Cyparissus, de knapste jongen op Keos, heeft een bijzondere band met een prachtig hert met een gouden gewei op het eiland. Hij verzorgt het dier liefdevol, versiert het met juwelen en brengt het naar goede weiden. Op een dag, terwijl Cyparissus aan het oefenen is met zijn speer, werpt hij deze onbedoeld naar het hert, waardoor het dier sterft.
Diep bedroefd door zijn ongelukkige daad en het verlies van het geliefde hert, voelt Cyparissus een intens verdriet. Hij uit zijn spijt en zelfverwijt, en wenst zelfs dat hij liever dood zou zijn. Apollo, de god van onder andere de genezing en profetie, verschijnt en biedt Cyparissus een alternatieve oplossing aan. Apollo stelt voor om Cyparissus te veranderen in een boom, zodat hij voor altijd in rouw kan zijn. Cyparissus accepteert dit aanbod en verandert in een cipresboom. Zijn tranen vloeien uit als hars, zijn bloed kleurt de boom groen, en zijn haar wordt de naalden van de cipres.

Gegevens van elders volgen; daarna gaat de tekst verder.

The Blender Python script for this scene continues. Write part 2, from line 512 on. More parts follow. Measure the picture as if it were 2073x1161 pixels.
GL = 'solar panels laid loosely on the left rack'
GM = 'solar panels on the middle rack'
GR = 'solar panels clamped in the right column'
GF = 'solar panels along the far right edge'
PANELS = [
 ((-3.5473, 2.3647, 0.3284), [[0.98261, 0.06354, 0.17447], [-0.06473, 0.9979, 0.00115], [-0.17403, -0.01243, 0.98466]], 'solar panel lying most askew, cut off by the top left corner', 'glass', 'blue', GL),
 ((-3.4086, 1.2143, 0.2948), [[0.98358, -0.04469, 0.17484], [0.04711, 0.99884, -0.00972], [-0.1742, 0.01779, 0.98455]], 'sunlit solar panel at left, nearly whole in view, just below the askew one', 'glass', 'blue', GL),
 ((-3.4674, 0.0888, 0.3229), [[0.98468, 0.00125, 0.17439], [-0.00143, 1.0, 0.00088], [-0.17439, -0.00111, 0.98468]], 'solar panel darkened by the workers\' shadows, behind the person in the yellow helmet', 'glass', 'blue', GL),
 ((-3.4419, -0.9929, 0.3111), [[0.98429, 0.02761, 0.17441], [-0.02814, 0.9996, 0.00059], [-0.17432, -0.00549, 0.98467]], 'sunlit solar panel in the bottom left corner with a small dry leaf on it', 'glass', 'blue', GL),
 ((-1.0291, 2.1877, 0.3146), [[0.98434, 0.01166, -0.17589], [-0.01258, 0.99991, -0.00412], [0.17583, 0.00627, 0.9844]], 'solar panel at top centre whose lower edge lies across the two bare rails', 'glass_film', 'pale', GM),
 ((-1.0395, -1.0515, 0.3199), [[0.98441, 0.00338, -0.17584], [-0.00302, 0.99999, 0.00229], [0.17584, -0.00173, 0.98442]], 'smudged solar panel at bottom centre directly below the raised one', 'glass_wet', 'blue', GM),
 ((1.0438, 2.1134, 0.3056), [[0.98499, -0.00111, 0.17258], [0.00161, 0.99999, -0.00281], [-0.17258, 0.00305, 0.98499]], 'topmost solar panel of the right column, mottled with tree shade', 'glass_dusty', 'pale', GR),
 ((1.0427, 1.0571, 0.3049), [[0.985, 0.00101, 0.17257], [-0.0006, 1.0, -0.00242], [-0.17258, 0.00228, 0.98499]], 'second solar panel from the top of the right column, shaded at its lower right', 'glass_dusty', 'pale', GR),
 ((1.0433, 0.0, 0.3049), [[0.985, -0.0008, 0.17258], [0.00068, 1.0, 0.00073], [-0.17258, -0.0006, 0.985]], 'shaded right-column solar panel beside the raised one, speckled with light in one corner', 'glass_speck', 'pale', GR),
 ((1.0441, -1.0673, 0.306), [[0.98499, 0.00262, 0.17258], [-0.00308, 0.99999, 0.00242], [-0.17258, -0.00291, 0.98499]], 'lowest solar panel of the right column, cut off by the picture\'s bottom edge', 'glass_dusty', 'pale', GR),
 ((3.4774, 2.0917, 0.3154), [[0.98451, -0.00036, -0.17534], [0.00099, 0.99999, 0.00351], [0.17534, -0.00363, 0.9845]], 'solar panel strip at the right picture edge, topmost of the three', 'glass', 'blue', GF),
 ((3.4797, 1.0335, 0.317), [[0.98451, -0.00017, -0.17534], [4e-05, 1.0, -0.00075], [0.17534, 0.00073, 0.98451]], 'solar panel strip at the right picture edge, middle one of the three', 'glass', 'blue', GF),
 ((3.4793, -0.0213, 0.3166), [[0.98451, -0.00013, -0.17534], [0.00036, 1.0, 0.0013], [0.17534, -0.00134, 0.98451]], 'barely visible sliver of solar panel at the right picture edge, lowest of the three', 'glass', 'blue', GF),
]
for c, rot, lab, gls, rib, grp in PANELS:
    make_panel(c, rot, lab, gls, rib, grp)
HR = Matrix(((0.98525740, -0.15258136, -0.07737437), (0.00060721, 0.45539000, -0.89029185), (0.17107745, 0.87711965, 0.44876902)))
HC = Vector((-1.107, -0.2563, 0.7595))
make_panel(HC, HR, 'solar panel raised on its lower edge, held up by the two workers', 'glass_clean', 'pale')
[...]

De cipresboom staat vanaf dat moment symbool voor eeuwige rouw en wordt vaak geassocieerd met begraafplaatsen en gedenkplaatsen voor de doden.
Dit verhaal uit de Griekse mythologie benadrukt de thema’s van verdriet, spijt en de transformatie van de menselijke vorm naar iets anders als gevolg van goddelijke interventie.